Tutto questo, rende ragione delle grandi difficoltà a mantenere i posti di lavoro. Se, si considerano poi, gli effetti delle speculazioni immobiliari, che hanno portato alla costruzione dei grandi “megastore”, si aggiunge un ulteriore fattore di aggravamento del problema. Per ogni neo assunto, nel settore del commercio, nei megamarket, ci sono tre posti di lavoro persi. Non va dimenticato, poi, che i neo assunti lo sono sulla base di contratti a breve o brevissima scadenza. Nel 2010, c’è stato un notevole depauperamento dei posti di lavoro, per chiusura di molte attività, in questo settore produttivo. Il fatto ancora più grave è che i giovani non riescono ad inserirsi, anche nel caso decidessero di avviare un’impresa, per l’impossibilità ad avere accesso al credito. Infatti, sono arrivati tagli improvvidi, per gli strumenti agevolativi gestiti dai Cat (Centri Assistenza Tecnica), dai Confidi e dalle Camere di Commercio, con un sostanziale danno alle imprese del terziario regionale che, invece, li hanno sempre molto utilizzati. L’emergenza credito continua a interessare molte imprese. Servirebbe una maggiore velocizzazione degli iter burocratici e un deciso decremento degli oneri, in riferimento a interessi e costi accessori.

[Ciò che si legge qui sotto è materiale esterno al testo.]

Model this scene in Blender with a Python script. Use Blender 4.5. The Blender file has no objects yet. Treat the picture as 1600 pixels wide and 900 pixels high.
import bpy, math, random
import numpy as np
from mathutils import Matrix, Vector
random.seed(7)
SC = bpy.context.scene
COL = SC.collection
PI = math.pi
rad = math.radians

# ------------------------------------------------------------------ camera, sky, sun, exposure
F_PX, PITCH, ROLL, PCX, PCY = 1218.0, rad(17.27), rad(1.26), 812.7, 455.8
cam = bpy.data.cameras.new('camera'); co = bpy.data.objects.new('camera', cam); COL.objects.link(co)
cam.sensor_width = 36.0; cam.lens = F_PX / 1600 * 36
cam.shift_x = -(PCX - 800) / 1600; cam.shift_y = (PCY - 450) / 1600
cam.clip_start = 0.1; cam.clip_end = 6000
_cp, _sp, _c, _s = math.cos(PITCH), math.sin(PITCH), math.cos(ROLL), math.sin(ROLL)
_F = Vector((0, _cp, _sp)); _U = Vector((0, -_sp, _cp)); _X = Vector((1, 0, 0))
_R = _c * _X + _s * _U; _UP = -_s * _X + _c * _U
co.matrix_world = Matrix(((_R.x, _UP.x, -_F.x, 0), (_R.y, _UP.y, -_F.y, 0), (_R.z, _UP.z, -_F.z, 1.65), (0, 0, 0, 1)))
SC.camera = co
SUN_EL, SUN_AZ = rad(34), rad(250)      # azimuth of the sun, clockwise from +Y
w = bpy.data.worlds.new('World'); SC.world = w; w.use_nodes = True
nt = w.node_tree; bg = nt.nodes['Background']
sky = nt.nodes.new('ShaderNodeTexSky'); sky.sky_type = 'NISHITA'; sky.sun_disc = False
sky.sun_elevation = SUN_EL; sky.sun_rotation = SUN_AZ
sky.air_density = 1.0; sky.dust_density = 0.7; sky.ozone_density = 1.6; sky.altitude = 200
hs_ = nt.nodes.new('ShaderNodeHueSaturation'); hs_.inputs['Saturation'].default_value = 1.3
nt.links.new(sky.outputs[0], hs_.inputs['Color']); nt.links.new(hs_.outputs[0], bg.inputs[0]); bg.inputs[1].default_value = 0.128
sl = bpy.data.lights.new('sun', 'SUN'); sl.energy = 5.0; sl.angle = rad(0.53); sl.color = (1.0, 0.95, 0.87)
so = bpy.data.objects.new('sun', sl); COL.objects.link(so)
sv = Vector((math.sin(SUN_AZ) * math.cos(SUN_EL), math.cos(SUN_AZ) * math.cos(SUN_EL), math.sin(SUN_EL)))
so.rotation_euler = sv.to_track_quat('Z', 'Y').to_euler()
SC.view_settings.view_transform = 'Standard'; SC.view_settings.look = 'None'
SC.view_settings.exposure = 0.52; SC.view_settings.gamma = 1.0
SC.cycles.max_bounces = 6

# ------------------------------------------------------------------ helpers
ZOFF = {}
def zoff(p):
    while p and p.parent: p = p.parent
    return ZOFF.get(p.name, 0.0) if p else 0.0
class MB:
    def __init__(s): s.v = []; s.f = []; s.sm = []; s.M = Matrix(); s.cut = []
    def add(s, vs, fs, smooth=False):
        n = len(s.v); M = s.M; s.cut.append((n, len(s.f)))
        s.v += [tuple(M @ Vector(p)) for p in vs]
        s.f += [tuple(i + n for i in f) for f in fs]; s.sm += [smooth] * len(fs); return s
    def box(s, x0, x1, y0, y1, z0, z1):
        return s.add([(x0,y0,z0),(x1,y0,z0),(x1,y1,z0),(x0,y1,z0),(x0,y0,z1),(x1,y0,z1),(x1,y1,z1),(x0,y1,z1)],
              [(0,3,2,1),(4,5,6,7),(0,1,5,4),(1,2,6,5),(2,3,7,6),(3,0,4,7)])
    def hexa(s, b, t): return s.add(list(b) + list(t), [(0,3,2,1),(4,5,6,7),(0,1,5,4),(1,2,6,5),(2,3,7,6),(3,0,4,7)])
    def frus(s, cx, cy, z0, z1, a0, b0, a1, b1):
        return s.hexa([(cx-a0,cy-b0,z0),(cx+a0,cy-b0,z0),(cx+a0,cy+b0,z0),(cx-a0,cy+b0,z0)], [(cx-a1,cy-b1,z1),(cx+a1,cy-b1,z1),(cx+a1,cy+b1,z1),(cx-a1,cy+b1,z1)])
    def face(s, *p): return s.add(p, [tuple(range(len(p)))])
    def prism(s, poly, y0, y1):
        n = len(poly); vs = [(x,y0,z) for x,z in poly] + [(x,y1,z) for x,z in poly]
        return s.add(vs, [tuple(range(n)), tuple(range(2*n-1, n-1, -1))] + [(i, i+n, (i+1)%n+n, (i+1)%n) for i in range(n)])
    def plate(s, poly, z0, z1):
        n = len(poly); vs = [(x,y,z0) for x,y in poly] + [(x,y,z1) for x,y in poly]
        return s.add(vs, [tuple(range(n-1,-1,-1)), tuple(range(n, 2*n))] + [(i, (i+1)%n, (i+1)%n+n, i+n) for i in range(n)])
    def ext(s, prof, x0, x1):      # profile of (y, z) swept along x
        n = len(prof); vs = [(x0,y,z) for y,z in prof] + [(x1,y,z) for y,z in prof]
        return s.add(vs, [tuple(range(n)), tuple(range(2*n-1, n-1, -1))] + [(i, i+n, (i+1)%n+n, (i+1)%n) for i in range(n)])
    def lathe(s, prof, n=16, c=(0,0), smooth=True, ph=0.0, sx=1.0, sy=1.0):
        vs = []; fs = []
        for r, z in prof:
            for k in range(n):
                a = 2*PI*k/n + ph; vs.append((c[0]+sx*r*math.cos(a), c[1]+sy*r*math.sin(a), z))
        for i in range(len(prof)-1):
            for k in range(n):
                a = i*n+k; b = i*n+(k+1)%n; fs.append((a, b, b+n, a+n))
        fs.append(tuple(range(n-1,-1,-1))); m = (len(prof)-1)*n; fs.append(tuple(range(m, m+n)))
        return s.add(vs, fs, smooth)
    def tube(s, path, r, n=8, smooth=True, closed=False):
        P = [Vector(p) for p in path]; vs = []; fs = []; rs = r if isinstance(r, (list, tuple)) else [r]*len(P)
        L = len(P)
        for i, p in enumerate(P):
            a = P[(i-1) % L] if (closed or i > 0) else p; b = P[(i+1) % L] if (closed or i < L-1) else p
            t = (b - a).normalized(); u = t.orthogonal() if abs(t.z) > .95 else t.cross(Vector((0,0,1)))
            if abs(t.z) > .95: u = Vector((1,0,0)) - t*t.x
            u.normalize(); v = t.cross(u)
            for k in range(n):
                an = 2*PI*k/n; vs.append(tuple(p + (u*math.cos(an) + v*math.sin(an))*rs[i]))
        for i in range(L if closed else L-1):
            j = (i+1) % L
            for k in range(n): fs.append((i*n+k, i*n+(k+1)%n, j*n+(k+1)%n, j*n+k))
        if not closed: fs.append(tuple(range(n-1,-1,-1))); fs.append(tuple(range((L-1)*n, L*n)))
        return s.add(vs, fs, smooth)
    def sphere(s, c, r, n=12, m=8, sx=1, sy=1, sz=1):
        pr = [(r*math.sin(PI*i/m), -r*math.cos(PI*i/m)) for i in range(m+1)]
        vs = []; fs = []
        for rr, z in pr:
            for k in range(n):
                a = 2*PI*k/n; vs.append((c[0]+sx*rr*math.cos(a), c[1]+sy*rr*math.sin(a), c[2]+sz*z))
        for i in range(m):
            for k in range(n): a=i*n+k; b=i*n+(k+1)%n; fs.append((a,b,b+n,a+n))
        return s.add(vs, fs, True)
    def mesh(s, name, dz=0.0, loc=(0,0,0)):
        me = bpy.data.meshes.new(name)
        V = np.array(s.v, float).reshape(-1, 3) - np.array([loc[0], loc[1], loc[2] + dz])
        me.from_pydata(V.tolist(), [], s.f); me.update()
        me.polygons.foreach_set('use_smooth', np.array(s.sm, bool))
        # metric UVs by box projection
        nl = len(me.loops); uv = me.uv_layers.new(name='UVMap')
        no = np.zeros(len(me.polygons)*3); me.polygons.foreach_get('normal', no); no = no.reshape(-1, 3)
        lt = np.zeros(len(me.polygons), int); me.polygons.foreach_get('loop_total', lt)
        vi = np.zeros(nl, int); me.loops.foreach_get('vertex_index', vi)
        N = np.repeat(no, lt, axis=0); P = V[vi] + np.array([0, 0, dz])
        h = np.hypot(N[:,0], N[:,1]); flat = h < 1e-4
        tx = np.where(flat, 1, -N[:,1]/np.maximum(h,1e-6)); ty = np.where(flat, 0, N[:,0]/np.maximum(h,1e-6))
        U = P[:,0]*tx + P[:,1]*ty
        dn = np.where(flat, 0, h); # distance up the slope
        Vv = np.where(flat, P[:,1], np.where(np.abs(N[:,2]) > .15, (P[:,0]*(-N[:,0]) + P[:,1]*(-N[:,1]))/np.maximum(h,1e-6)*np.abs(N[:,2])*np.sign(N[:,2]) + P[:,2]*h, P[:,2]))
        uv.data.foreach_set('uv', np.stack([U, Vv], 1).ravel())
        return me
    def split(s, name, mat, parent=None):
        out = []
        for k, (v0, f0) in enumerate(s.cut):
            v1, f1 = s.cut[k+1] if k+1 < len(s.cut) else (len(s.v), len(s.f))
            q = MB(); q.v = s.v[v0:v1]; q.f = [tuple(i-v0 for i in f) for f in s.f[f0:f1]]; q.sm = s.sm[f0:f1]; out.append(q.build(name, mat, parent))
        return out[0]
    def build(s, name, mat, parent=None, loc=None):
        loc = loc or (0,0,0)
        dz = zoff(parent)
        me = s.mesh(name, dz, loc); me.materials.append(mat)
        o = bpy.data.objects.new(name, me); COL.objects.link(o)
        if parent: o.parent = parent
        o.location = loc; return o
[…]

La convivenza tra Centri Commerciali e piccole imprese è possibile, a patto che non si pensi più a nuovi grandi insediamenti, che, spesso, sono stati più investimenti immobiliari che operazioni commerciali. Bisogna guardare, ora, concretamente, e con un’attenzione costante, alle piccole imprese, attività che sono essenziali, non solo in termini economici e produttivi, ma che hanno, pure, una funzione essenziale sotto il profilo sociale e dell’appeal dei territori e sotto il profilo turistico. Proprio sull’accoglienza , sul miglioramento della ospitalità, sulle iniziative culturali, sul potere di attrazione, esercitato dalle varie comunità territoriali, si deve lavorare. Non dimentichiamo, poi, il nodo delle aperture festive. La normativa regionale ha creato confusione e conflittualità. Per questo bisogna quanto prima fare chiarezza tenendo conto delle diverse esigenze locali.
Ma affinché si possa sperare in un rilancio dell’economia, attraverso la creazione di nuovi posti di lavoro, oltre che ad un accesso facilitato al credito, è necessario un alleggerimento della pressione fiscale su imprese e lavoratori. Finora, non s’è fatto nulla, perché sono prevalsi i vincoli del bilancio statale, sul quale pesano i nodi e le arretratezze del nostro Sistema Paese. Per rilanciare economia e consumi, l’unica strada da percorrere resta quella di una riduzione strutturale della pressione fiscale, sia sulle imprese che sui lavoratori, attraverso provvedimenti concreti e realistici. Bisogna interrompere il circolo vizioso che si è creato, operando interventi incisivi ad esempio sullo sconto benzina, in modo da evitare la fuga, verso la vicina Slovenia, di numerosi potenziali clienti, che approfittano della necessità di fare il pieno di carburante anche per procedere all’acquisto di altri beni.